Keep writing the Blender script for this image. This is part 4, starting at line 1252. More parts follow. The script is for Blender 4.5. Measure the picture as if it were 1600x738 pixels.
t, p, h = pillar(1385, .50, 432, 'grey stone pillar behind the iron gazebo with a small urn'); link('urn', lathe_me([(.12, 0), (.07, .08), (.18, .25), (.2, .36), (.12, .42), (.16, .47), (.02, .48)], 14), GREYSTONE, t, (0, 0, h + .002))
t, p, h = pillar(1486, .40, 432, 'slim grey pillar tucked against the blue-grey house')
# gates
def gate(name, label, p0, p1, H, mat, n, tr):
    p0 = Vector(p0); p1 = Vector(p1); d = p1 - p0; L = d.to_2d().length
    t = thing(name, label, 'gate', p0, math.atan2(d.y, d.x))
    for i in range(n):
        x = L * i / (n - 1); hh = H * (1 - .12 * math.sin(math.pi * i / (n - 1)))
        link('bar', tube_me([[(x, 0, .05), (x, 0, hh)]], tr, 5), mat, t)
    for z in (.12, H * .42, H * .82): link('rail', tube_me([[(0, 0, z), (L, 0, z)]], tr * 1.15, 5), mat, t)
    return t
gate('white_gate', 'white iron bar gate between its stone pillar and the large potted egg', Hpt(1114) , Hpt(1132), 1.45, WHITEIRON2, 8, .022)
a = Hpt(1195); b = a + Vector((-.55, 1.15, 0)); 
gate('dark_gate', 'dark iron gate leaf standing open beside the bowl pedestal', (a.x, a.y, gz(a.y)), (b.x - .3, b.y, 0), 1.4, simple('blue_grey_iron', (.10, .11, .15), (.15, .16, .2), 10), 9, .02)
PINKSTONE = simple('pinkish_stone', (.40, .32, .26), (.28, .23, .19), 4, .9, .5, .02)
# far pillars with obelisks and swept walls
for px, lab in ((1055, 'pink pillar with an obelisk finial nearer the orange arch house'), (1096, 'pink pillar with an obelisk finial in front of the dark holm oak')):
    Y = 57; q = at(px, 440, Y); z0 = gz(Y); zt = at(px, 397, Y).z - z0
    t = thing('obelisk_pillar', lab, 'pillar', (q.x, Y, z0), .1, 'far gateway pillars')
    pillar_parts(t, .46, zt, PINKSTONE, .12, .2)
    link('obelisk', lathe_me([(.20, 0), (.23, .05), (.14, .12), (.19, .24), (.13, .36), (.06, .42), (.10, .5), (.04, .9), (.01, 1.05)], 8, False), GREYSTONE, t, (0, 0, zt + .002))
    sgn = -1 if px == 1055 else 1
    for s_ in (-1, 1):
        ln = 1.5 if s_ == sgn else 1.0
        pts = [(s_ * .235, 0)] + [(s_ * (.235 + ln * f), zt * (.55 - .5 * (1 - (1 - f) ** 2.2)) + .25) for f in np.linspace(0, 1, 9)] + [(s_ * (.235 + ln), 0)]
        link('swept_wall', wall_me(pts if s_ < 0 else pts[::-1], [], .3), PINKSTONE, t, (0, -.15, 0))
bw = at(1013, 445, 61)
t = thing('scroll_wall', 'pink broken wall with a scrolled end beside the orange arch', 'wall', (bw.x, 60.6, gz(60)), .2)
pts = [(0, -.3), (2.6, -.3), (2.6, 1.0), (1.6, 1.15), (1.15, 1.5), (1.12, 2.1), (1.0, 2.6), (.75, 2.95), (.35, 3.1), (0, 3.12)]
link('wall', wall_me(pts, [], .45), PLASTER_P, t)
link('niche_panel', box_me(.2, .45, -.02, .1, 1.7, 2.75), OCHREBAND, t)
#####
Transcribe the whole listing exactly.

Keep writing the Blender script for this image. This is part 4, starting at line 1252. More parts follow. The script is for Blender 4.5. Measure the picture as if it were 1600x738 pixels.
t, p, h = pillar(1385, .50, 432, 'grey stone pillar behind the iron gazebo with a small urn'); link('urn', lathe_me([(.12, 0), (.07, .08), (.18, .25), (.2, .36), (.12, .42), (.16, .47), (.02, .48)], 14), GREYSTONE, t, (0, 0, h + .002))
t, p, h = pillar(1486, .40, 432, 'slim grey pillar tucked against the blue-grey house')
# gates
def gate(name, label, p0, p1, H, mat, n, tr):
    p0 = Vector(p0); p1 = Vector(p1); d = p1 - p0; L = d.to_2d().length
    t = thing(name, label, 'gate', p0, math.atan2(d.y, d.x))
    for i in range(n):
        x = L * i / (n - 1); hh = H * (1 - .12 * math.sin(math.pi * i / (n - 1)))
        link('bar', tube_me([[(x, 0, .05), (x, 0, hh)]], tr, 5), mat, t)
    for z in (.12, H * .42, H * .82): link('rail', tube_me([[(0, 0, z), (L, 0, z)]], tr * 1.15, 5), mat, t)
    return t
gate('white_gate', 'white iron bar gate between its stone pillar and the large potted egg', Hpt(1114) , Hpt(1132), 1.45, WHITEIRON2, 8, .022)
a = Hpt(1195); b = a + Vector((-.55, 1.15, 0)); 
gate('dark_gate', 'dark iron gate leaf standing open beside the bowl pedestal', (a.x, a.y, gz(a.y)), (b.x - .3, b.y, 0), 1.4, simple('blue_grey_iron', (.10, .11, .15), (.15, .16, .2), 10), 9, .02)
PINKSTONE = simple('pinkish_stone', (.40, .32, .26), (.28, .23, .19), 4, .9, .5, .02)
# far pillars with obelisks and swept walls
for px, lab in ((1055, 'pink pillar with an obelisk finial nearer the orange arch house'), (1096, 'pink pillar with an obelisk finial in front of the dark holm oak')):
    Y = 57; q = at(px, 440, Y); z0 = gz(Y); zt = at(px, 397, Y).z - z0
    t = thing('obelisk_pillar', lab, 'pillar', (q.x, Y, z0), .1, 'far gateway pillars')
    pillar_parts(t, .46, zt, PINKSTONE, .12, .2)
    link('obelisk', lathe_me([(.20, 0), (.23, .05), (.14, .12), (.19, .24), (.13, .36), (.06, .42), (.10, .5), (.04, .9), (.01, 1.05)], 8, False), GREYSTONE, t, (0, 0, zt + .002))
    sgn = -1 if px == 1055 else 1
    for s_ in (-1, 1):
        ln = 1.5 if s_ == sgn else 1.0
        pts = [(s_ * .235, 0)] + [(s_ * (.235 + ln * f), zt * (.55 - .5 * (1 - (1 - f) ** 2.2)) + .25) for f in np.linspace(0, 1, 9)] + [(s_ * (.235 + ln), 0)]
        link('swept_wall', wall_me(pts if s_ < 0 else pts[::-1], [], .3), PINKSTONE, t, (0, -.15, 0))
bw = at(1013, 445, 61)
t = thing('scroll_wall', 'pink broken wall with a scrolled end beside the orange arch', 'wall', (bw.x, 60.6, gz(60)), .2)
pts = [(0, -.3), (2.6, -.3), (2.6, 1.0), (1.6, 1.15), (1.15, 1.5), (1.12, 2.1), (1.0, 2.6), (.75, 2.95), (.35, 3.1), (0, 3.12)]
link('wall', wall_me(pts, [], .45), PLASTER_P, t)
link('niche_panel', box_me(.2, .45, -.02, .1, 1.7, 2.75), OCHREBAND, t)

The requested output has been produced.